>> BEGIN Collected material
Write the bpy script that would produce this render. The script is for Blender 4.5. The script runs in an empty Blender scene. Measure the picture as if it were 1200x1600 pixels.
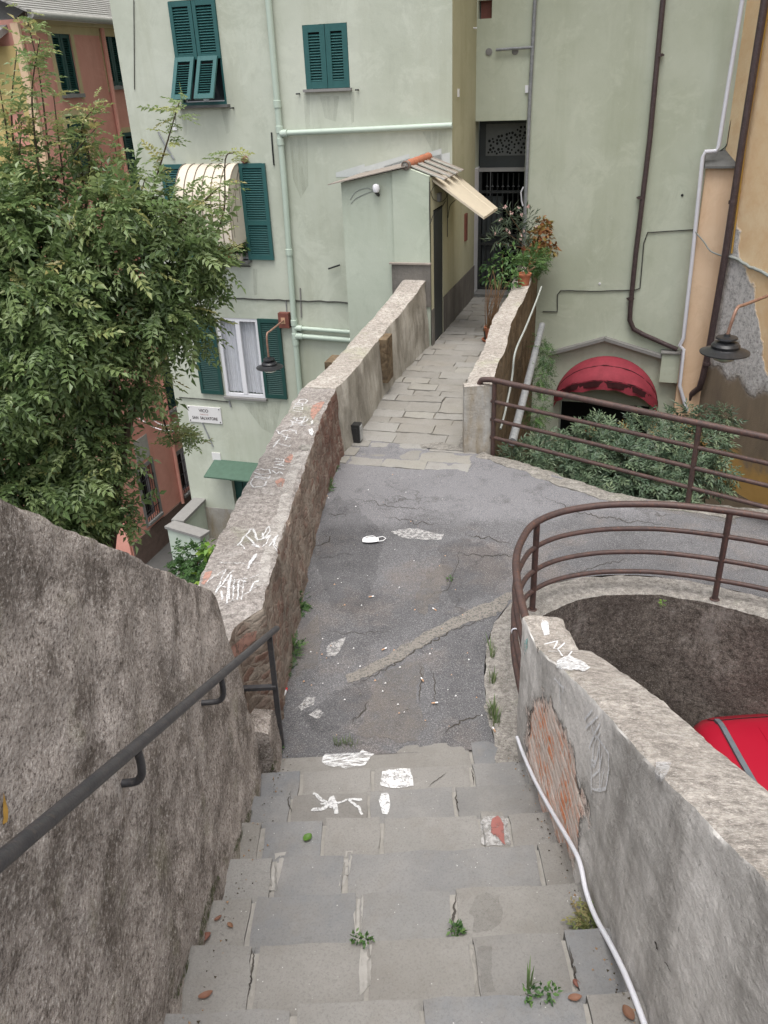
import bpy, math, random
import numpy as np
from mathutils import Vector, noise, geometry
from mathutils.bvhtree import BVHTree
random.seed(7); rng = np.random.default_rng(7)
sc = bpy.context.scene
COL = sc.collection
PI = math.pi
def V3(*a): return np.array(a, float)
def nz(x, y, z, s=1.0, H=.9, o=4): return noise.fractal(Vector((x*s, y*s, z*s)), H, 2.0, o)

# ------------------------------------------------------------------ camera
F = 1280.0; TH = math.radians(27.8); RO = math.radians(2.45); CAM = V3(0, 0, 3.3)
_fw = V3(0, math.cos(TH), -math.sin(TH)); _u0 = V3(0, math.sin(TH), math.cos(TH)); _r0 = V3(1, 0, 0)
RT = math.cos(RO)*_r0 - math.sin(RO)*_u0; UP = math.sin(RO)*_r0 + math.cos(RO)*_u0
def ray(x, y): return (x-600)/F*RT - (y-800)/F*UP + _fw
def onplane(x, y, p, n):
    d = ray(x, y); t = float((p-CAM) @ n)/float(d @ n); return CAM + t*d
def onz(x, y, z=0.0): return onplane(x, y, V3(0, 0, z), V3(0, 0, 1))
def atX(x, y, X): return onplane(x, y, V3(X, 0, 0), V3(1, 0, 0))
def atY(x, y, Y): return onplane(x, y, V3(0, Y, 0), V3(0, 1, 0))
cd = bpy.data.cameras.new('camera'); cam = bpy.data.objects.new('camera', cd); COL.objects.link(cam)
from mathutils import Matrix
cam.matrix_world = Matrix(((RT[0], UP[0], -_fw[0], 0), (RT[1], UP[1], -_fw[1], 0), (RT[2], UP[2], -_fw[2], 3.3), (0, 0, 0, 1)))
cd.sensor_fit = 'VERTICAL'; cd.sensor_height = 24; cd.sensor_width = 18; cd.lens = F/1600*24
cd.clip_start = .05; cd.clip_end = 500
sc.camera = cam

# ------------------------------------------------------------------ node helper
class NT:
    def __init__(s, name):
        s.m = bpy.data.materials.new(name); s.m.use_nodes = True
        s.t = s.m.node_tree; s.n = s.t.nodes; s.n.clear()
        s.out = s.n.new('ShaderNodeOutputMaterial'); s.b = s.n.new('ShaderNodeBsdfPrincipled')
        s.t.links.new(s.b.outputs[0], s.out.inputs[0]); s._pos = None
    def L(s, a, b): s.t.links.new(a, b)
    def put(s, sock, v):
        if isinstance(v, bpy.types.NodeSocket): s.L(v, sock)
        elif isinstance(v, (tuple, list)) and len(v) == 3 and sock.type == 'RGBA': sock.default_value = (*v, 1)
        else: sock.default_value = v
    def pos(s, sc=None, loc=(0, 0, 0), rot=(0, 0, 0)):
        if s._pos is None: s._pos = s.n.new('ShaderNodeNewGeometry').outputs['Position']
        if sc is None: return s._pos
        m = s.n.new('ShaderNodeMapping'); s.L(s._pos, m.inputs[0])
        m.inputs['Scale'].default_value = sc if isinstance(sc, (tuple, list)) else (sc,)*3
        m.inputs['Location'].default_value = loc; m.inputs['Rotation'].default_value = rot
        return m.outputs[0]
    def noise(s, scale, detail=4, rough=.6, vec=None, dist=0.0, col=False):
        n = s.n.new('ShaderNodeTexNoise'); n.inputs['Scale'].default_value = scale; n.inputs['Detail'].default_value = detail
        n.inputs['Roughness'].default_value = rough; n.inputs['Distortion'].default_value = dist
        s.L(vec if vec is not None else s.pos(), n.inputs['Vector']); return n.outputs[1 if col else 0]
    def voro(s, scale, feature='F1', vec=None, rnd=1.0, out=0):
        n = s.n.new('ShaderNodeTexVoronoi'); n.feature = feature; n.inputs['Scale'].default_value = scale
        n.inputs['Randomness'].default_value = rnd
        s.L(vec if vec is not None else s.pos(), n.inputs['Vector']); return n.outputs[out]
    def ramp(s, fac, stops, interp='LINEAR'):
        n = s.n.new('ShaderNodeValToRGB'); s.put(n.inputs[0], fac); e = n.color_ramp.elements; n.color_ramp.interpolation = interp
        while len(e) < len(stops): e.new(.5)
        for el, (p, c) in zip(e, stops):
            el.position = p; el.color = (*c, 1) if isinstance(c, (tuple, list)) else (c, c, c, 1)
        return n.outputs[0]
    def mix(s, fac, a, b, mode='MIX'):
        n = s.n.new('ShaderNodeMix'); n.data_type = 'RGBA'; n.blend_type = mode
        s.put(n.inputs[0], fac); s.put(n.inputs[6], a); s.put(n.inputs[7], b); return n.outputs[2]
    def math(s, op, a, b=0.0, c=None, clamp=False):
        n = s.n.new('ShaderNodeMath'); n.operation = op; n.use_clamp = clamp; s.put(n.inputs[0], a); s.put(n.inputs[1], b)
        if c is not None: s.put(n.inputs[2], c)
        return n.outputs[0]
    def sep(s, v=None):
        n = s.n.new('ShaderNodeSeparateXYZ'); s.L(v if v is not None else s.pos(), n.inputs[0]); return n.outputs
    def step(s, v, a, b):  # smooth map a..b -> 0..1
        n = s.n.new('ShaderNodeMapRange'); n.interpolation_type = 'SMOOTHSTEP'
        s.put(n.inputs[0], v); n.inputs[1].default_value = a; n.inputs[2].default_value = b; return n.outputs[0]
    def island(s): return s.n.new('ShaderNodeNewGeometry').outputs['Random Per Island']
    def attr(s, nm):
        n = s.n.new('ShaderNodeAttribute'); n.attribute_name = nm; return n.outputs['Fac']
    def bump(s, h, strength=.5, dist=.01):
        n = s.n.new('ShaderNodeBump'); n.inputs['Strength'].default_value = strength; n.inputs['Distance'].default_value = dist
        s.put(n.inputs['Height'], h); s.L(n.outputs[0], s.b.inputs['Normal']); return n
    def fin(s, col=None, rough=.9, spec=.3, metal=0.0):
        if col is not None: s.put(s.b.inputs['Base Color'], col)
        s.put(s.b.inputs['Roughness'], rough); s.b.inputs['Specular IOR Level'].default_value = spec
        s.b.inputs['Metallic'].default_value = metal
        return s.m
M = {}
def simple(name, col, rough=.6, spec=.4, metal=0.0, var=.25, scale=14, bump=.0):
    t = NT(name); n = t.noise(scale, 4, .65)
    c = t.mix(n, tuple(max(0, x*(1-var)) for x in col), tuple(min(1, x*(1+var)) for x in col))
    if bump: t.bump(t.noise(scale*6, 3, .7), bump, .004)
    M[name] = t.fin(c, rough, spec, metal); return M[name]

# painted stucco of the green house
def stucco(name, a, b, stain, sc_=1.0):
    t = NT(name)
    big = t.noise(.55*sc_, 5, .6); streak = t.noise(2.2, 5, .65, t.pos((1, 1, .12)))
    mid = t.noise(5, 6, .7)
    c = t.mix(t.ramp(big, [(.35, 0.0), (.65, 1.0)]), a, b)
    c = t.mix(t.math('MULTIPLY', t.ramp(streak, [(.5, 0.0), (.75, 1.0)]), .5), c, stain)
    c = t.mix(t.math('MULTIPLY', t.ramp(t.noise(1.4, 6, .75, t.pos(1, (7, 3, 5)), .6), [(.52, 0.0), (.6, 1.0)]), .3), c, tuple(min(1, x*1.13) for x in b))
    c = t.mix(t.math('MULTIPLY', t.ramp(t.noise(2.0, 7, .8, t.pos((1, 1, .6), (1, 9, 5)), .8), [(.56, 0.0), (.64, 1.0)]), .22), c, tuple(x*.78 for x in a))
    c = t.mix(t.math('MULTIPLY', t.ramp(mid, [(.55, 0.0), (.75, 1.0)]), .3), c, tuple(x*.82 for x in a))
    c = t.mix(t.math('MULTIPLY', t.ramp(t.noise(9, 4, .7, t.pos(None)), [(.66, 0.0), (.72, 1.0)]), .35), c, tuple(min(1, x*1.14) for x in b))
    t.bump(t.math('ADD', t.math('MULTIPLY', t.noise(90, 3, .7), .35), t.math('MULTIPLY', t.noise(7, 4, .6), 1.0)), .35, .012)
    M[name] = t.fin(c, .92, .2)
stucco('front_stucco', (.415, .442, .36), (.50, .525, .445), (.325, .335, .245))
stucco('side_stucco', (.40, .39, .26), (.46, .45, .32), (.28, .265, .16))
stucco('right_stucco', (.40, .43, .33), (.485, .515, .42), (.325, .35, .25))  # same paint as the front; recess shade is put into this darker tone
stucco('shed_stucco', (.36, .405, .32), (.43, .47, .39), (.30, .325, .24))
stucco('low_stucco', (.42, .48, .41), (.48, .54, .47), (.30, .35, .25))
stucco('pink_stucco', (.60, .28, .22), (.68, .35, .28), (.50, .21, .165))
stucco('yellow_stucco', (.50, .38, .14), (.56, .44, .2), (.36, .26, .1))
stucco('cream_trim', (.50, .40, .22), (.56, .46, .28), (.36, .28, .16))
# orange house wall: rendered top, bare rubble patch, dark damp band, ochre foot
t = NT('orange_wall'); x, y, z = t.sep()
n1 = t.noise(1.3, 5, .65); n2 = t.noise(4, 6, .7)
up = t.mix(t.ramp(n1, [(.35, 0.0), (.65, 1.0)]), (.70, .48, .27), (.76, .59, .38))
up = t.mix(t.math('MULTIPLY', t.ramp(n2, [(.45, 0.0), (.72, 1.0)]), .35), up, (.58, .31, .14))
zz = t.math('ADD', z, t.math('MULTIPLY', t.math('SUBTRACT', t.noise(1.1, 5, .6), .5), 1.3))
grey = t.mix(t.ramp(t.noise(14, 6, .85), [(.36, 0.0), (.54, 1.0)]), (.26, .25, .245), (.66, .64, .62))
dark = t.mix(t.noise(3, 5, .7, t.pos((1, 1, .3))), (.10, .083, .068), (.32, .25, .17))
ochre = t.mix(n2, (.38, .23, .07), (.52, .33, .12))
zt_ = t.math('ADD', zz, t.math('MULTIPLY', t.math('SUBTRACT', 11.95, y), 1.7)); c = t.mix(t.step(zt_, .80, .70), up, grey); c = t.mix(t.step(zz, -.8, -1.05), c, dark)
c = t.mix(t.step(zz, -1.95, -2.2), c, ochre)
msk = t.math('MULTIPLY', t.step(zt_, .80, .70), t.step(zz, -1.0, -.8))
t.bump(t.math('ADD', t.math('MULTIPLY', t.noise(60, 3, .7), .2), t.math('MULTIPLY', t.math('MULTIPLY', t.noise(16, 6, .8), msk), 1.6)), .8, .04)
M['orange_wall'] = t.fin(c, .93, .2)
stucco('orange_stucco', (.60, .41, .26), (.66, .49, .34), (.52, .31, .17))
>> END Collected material
◆ Task details
Every line from the start of the listing above through the line with "def nz(x, y, z, s=1.0, H=.9, o=4): return" should be repeated exactly; skip the pictures and add nothing else.

◆ Task response
Write the bpy script that would produce this render. The script is for Blender 4.5. The script runs in an empty Blender scene. Measure the picture as if it were 1200x1600 pixels.
import bpy, math, random
import numpy as np
from mathutils import Vector, noise, geometry
from mathutils.bvhtree import BVHTree
random.seed(7); rng = np.random.default_rng(7)
sc = bpy.context.scene
COL = sc.collection
PI = math.pi
def V3(*a): return np.array(a, float)
def nz(x, y, z, s=1.0, H=.9, o=4): return noise.fractal(Vector((x*s, y*s, z*s)), H, 2.0, o)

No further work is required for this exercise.